SRE is the BEST Thing Ever

Published: (January 30, 2026 at 09:38 AM EST)
4 min read
Source: Dev.to

Source: Dev.to

If you don’t know what SRE is, don’t worry… I’ve got you.

I’m Jairo Jr., Software Engineer at Mercado Livre, based in Brazil, and over the last few months I’ve been studying SRE.

SRE changed the way I see production.

Before SRE, production for me was:

  • ✅ “deploy is done”
  • ✅ “feature is working”
  • ✅ “let’s move to the next ticket”

After diving deeper into SRE, I started to see production as:

“Ok… but what if this breaks at 3 AM?”

So… what is SRE?

SRE stands for Site Reliability Engineering. It originated at Google around 2003 when they realized a simple truth:

If your product grows, your problems grow too.

The real pain isn’t just having problems (every system does). It’s dealing with:

  • problems happening every week
  • broken user experience
  • stressed people
  • on‑call turning into a nightmare
  • the company losing money while you debug logs like a detective 🕵️‍♂️

SRE is an approach to make software:

  • ✅ scalable
  • ✅ reliable
  • ✅ measurable
  • ✅ less “random”

SRE is not just DevOps with a fancy name

Many think “SRE is DevOps, right?” Not exactly. SRE combines DevOps goals with an engineering mindset.

Instead of solving problems manually forever, SRE asks:

  • “Can we automate this?”
  • “Can we predict this?”
  • “Can we detect it before the customer does?”
  • “Can we recover faster?”

It shifts the discipline from reactive to proactive.

The day‑to‑day example (the real one)

Imagine this classic situation:

  1. You deploy a new feature.
  2. Everything looks OK.
  3. Ten minutes later:
    • latency spikes 📈
    • some requests start failing
    • your metrics dashboard looks like a Christmas tree 🎄

You might hear the magic sentence: “For me it’s working…”, but for users:

❌ it’s not.

SRE helps you answer quickly:

  • What is broken?
  • When did it start?
  • Is it affecting everyone or just some customers?
  • Is the failure in my service or a dependency?
  • What changed?
  • How fast can I roll back?

Without SRE culture, you usually discover issues via:

  • Slack messages
  • Customer complaints
  • A manager asking “what is happening?” 😭

SRE teaches you to measure reliability

SRE is grounded in numbers. Instead of saying:

❌ “Our service is very stable”

you say:

✅ “Our service is stable because our SLO is 99.9 % and we are within the error budget.”

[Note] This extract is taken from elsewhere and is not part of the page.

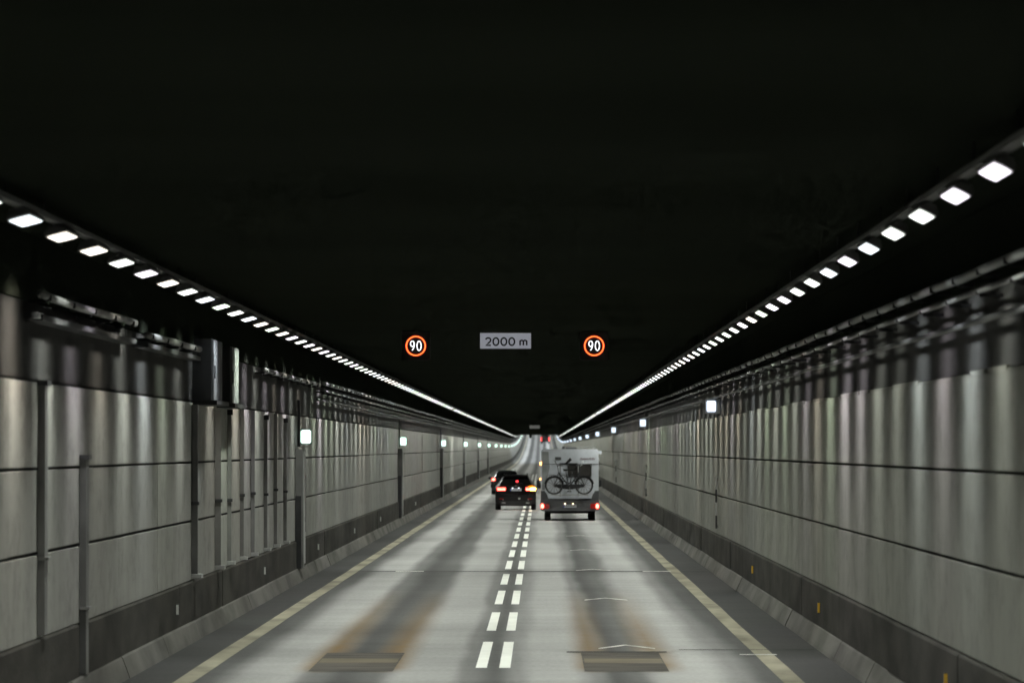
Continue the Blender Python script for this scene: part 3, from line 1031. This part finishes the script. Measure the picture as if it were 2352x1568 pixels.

This makes reliability a concrete conversation with:

  • engineers
  • product teams
  • managers
  • business stakeholders

Everyone understands it.

SLO and Error Budget (the part that hits different)

If your SLO is 99.9 % availability per month, you can afford roughly 43 minutes of downtime per month. This is your error budget.

Rule of thumb:

  • Inside the budget → you can deploy more.
  • Budget exhausted → stop pushing risky changes and focus on reliability.

In other words, SRE says: “Move fast… but not stupid fast.”

SRE is the reason you stop being a hero

Without SRE, a common culture emerges:

  • Something breaks.
  • One person wakes up, fixes everything, and becomes the “hero”.

That trap makes the system dependent on a human. Humans:

  • get tired
  • make mistakes
  • get sick
  • take vacations
  • change jobs

SRE pushes you to build systems that don’t need heroes. It’s not about “who can fix faster” but about:

  • ✅ Why this happened
  • ✅ What we improve
  • ✅ How we avoid it again
  • ✅ How we reduce impact next time

On‑call is not the problem (bad on‑call is)

On‑call is part of the game, but bad on‑call kills teams. Bad on‑call looks like:

  • Useless alerts that page you constantly
  • No runbooks
  • No clear dashboards
  • No rollback plan
  • No ownership
  • Every incident feels like the first time

Good SRE makes on‑call easier by forcing the team to build:

  • Clear monitoring
  • Meaningful alerts
  • Fast recovery procedures
  • A solid incident process

Thus the team moves from “panic mode” to “process mode”.

The real goal: protect your users

At the end of the day, users don’t care about:

  • Kubernetes, Kafka, retries, p95 latency, cache invalidation

They care about:

  • ✅ The app works
  • ✅ Payments go through
  • ✅ Screens load fast
  • ✅ Orders are confirmed

SRE helps you deliver that every day, not just on your local machine.

Why I think SRE is the BEST thing ever

Because it changes your mindset.

SRE makes you stop thinking only about:

🧩 “How to build this feature”

and start thinking about:

🔥 “How to keep this feature alive in production for millions of users”

And that’s a different level of engineering.